OBJECTIVE
Retype the data below without altering anything.

* START *

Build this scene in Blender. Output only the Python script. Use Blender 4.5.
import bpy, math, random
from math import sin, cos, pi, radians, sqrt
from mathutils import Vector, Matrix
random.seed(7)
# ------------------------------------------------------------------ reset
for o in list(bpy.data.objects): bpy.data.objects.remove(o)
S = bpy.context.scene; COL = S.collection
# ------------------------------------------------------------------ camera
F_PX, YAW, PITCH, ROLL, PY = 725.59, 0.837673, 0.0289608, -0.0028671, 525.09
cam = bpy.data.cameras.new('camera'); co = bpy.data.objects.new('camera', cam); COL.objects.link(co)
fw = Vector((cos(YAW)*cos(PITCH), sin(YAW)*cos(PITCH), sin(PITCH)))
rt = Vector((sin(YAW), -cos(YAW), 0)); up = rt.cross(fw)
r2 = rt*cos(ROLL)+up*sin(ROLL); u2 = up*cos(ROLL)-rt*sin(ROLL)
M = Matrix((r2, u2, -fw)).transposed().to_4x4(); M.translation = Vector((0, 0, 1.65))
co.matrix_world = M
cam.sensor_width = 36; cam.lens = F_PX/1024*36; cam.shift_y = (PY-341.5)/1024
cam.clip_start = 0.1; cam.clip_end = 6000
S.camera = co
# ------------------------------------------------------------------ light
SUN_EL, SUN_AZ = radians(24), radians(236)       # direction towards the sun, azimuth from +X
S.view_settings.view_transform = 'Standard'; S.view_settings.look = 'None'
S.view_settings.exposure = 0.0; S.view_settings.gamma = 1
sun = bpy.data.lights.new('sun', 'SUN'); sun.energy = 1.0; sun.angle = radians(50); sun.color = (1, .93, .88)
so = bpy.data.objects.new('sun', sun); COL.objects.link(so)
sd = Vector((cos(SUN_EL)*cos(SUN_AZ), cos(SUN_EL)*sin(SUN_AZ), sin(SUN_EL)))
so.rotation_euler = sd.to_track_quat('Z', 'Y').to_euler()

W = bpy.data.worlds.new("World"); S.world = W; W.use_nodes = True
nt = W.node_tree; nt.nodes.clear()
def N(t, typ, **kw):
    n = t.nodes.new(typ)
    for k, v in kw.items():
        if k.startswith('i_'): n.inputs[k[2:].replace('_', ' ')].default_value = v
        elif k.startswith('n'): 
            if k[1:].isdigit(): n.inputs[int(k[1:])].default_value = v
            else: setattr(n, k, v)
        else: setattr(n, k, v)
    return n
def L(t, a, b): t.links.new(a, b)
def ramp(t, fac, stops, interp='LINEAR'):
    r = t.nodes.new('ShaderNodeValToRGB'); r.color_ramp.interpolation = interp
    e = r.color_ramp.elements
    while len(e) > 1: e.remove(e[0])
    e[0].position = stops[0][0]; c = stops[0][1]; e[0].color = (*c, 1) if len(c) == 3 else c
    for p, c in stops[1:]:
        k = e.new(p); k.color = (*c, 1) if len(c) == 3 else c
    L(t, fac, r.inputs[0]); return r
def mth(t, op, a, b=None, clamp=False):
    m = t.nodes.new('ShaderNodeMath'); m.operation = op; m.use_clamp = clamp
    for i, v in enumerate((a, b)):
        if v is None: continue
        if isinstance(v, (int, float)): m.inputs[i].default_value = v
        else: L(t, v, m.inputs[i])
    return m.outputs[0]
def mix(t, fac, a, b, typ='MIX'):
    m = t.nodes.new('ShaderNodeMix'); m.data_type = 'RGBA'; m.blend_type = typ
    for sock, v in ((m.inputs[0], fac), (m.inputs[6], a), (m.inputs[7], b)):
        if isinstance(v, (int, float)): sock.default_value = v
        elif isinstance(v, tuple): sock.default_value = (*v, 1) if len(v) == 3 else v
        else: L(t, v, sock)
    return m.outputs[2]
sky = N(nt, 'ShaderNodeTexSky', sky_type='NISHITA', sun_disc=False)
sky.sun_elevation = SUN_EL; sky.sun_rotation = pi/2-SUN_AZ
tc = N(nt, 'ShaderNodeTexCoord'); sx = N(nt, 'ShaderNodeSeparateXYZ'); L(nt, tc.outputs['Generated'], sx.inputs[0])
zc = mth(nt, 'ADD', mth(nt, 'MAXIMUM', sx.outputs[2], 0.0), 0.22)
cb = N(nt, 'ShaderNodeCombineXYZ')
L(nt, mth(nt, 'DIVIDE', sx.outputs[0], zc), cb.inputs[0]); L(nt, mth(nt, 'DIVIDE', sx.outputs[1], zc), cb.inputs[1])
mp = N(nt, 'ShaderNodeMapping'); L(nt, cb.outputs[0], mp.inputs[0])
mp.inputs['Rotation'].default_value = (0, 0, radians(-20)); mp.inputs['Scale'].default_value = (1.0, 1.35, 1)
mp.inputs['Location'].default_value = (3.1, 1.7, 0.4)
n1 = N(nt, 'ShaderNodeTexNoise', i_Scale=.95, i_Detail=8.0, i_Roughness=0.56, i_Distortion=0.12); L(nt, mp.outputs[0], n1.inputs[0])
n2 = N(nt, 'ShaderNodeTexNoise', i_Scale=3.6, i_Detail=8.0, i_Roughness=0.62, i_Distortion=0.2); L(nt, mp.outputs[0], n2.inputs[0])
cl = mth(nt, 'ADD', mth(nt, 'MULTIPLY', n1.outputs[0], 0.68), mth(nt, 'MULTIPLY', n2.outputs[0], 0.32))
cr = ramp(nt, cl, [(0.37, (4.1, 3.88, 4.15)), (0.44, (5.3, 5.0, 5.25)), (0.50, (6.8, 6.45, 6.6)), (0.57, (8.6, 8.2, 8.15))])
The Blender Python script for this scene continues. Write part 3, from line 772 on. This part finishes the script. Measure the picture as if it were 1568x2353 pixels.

* END *

RESULT
Build this scene in Blender. Output only the Python script. Use Blender 4.5.
import bpy, math, random
from math import sin, cos, pi, radians, sqrt
from mathutils import Vector, Matrix
random.seed(7)
# ------------------------------------------------------------------ reset
for o in list(bpy.data.objects): bpy.data.objects.remove(o)
S = bpy.context.scene; COL = S.collection
# ------------------------------------------------------------------ camera
F_PX, YAW, PITCH, ROLL, PY = 725.59, 0.837673, 0.0289608, -0.0028671, 525.09
cam = bpy.data.cameras.new('camera'); co = bpy.data.objects.new('camera', cam); COL.objects.link(co)
fw = Vector((cos(YAW)*cos(PITCH), sin(YAW)*cos(PITCH), sin(PITCH)))
rt = Vector((sin(YAW), -cos(YAW), 0)); up = rt.cross(fw)
r2 = rt*cos(ROLL)+up*sin(ROLL); u2 = up*cos(ROLL)-rt*sin(ROLL)
M = Matrix((r2, u2, -fw)).transposed().to_4x4(); M.translation = Vector((0, 0, 1.65))
co.matrix_world = M
cam.sensor_width = 36; cam.lens = F_PX/1024*36; cam.shift_y = (PY-341.5)/1024
cam.clip_start = 0.1; cam.clip_end = 6000
S.camera = co
# ------------------------------------------------------------------ light
SUN_EL, SUN_AZ = radians(24), radians(236)       # direction towards the sun, azimuth from +X
S.view_settings.view_transform = 'Standard'; S.view_settings.look = 'None'
S.view_settings.exposure = 0.0; S.view_settings.gamma = 1
sun = bpy.data.lights.new('sun', 'SUN'); sun.energy = 1.0; sun.angle = radians(50); sun.color = (1, .93, .88)
so = bpy.data.objects.new('sun', sun); COL.objects.link(so)
sd = Vector((cos(SUN_EL)*cos(SUN_AZ), cos(SUN_EL)*sin(SUN_AZ), sin(SUN_EL)))
so.rotation_euler = sd.to_track_quat('Z', 'Y').to_euler()

W = bpy.data.worlds.new("World"); S.world = W; W.use_nodes = True
nt = W.node_tree; nt.nodes.clear()
def N(t, typ, **kw):
    n = t.nodes.new(typ)
    for k, v in kw.items():
        if k.startswith('i_'): n.inputs[k[2:].replace('_', ' ')].default_value = v
        elif k.startswith('n'): 
            if k[1:].isdigit(): n.inputs[int(k[1:])].default_value = v
            else: setattr(n, k, v)
        else: setattr(n, k, v)
    return n
def L(t, a, b): t.links.new(a, b)
def ramp(t, fac, stops, interp='LINEAR'):
    r = t.nodes.new('ShaderNodeValToRGB'); r.color_ramp.interpolation = interp
    e = r.color_ramp.elements
    while len(e) > 1: e.remove(e[0])
    e[0].position = stops[0][0]; c = stops[0][1]; e[0].color = (*c, 1) if len(c) == 3 else c
    for p, c in stops[1:]:
        k = e.new(p); k.color = (*c, 1) if len(c) == 3 else c
    L(t, fac, r.inputs[0]); return r
def mth(t, op, a, b=None, clamp=False):
    m = t.nodes.new('ShaderNodeMath'); m.operation = op; m.use_clamp = clamp
    for i, v in enumerate((a, b)):
        if v is None: continue
        if isinstance(v, (int, float)): m.inputs[i].default_value = v
        else: L(t, v, m.inputs[i])
    return m.outputs[0]
def mix(t, fac, a, b, typ='MIX'):
    m = t.nodes.new('ShaderNodeMix'); m.data_type = 'RGBA'; m.blend_type = typ
    for sock, v in ((m.inputs[0], fac), (m.inputs[6], a), (m.inputs[7], b)):
        if isinstance(v, (int, float)): sock.default_value = v
        elif isinstance(v, tuple): sock.default_value = (*v, 1) if len(v) == 3 else v
        else: L(t, v, sock)
    return m.outputs[2]
sky = N(nt, 'ShaderNodeTexSky', sky_type='NISHITA', sun_disc=False)
sky.sun_elevation = SUN_EL; sky.sun_rotation = pi/2-SUN_AZ
tc = N(nt, 'ShaderNodeTexCoord'); sx = N(nt, 'ShaderNodeSeparateXYZ'); L(nt, tc.outputs['Generated'], sx.inputs[0])
zc = mth(nt, 'ADD', mth(nt, 'MAXIMUM', sx.outputs[2], 0.0), 0.22)
cb = N(nt, 'ShaderNodeCombineXYZ')
L(nt, mth(nt, 'DIVIDE', sx.outputs[0], zc), cb.inputs[0]); L(nt, mth(nt, 'DIVIDE', sx.outputs[1], zc), cb.inputs[1])
mp = N(nt, 'ShaderNodeMapping'); L(nt, cb.outputs[0], mp.inputs[0])
mp.inputs['Rotation'].default_value = (0, 0, radians(-20)); mp.inputs['Scale'].default_value = (1.0, 1.35, 1)
mp.inputs['Location'].default_value = (3.1, 1.7, 0.4)
n1 = N(nt, 'ShaderNodeTexNoise', i_Scale=.95, i_Detail=8.0, i_Roughness=0.56, i_Distortion=0.12); L(nt, mp.outputs[0], n1.inputs[0])
n2 = N(nt, 'ShaderNodeTexNoise', i_Scale=3.6, i_Detail=8.0, i_Roughness=0.62, i_Distortion=0.2); L(nt, mp.outputs[0], n2.inputs[0])
cl = mth(nt, 'ADD', mth(nt, 'MULTIPLY', n1.outputs[0], 0.68), mth(nt, 'MULTIPLY', n2.outputs[0], 0.32))
cr = ramp(nt, cl, [(0.37, (4.1, 3.88, 4.15)), (0.44, (5.3, 5.0, 5.25)), (0.50, (6.8, 6.45, 6.6)), (0.57, (8.6, 8.2, 8.15))])
The Blender Python script for this scene continues. Write part 3, from line 772 on. This part finishes the script. Measure the picture as if it were 1568x2353 pixels.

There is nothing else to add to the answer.